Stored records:
———

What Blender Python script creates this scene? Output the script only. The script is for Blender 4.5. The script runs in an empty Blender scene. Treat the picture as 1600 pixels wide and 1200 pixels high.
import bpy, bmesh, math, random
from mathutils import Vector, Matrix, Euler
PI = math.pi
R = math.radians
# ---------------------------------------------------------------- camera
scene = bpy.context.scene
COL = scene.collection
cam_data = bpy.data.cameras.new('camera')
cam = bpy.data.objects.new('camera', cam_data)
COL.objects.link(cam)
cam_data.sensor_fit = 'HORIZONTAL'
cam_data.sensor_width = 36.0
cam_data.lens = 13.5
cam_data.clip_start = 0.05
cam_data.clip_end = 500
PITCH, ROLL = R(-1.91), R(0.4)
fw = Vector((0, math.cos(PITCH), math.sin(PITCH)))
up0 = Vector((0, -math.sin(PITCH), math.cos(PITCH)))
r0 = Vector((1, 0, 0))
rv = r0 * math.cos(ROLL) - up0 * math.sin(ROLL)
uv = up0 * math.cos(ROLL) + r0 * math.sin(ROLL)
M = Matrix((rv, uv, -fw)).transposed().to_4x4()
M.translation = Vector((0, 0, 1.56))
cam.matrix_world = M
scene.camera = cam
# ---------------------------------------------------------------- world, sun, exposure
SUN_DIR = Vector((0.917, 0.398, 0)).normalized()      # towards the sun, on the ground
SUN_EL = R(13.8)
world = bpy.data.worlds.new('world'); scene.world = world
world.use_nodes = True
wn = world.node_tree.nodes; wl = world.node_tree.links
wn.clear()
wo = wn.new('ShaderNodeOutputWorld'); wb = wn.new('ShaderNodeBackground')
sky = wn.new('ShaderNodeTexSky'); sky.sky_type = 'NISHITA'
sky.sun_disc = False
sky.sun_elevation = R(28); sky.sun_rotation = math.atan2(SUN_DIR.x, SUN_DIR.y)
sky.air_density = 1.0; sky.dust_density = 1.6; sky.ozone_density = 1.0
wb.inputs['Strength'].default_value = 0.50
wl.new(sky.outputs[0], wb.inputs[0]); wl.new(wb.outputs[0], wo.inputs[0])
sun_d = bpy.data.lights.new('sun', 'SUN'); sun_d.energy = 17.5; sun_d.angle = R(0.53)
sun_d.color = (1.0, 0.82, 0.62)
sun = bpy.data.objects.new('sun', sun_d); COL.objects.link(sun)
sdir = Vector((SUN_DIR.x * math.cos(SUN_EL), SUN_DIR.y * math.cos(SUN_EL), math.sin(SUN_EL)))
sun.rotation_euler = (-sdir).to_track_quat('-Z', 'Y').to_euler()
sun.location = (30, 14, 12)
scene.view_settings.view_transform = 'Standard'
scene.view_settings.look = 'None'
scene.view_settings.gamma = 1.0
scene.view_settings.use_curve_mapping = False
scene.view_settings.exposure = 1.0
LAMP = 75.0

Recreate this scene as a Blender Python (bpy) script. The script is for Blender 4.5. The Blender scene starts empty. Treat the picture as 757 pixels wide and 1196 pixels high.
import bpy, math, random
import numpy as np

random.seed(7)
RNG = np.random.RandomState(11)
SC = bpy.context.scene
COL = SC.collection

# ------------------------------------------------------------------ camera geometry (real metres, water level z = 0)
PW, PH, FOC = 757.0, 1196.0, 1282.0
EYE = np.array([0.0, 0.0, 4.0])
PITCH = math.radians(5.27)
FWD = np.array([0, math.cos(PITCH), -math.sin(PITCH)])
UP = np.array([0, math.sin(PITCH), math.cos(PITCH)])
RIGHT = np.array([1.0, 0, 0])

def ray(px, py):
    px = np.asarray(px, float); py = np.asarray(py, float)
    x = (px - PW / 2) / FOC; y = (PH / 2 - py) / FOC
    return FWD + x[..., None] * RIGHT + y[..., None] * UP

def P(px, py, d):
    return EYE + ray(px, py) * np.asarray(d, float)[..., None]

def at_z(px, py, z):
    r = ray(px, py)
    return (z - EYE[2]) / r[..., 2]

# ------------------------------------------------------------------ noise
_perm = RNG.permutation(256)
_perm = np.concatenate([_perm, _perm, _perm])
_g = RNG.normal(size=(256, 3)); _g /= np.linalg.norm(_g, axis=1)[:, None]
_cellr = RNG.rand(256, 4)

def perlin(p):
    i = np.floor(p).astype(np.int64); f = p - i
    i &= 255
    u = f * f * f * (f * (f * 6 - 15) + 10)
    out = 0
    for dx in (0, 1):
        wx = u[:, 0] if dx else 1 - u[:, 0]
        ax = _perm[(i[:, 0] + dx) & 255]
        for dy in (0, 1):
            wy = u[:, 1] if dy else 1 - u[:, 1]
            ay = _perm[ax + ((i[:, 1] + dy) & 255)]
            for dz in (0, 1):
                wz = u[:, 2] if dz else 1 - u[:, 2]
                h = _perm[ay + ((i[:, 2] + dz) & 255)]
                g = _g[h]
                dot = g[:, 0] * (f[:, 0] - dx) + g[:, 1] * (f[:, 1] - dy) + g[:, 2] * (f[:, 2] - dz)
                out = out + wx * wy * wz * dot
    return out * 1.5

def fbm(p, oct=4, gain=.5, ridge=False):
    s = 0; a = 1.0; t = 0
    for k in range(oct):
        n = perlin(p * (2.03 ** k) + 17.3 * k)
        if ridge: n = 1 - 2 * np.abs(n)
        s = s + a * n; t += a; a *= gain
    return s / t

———

• _Exercise goal_:
Of the lines above, retype only those from the line containing "Recreate this scene" through the line containing "COL = SC.collection", including both, exactly.

• _Solution to this problem_:
Recreate this scene as a Blender Python (bpy) script. The script is for Blender 4.5. The Blender scene starts empty. Treat the picture as 757 pixels wide and 1196 pixels high.
import bpy, math, random
import numpy as np

random.seed(7)
RNG = np.random.RandomState(11)
SC = bpy.context.scene
COL = SC.collection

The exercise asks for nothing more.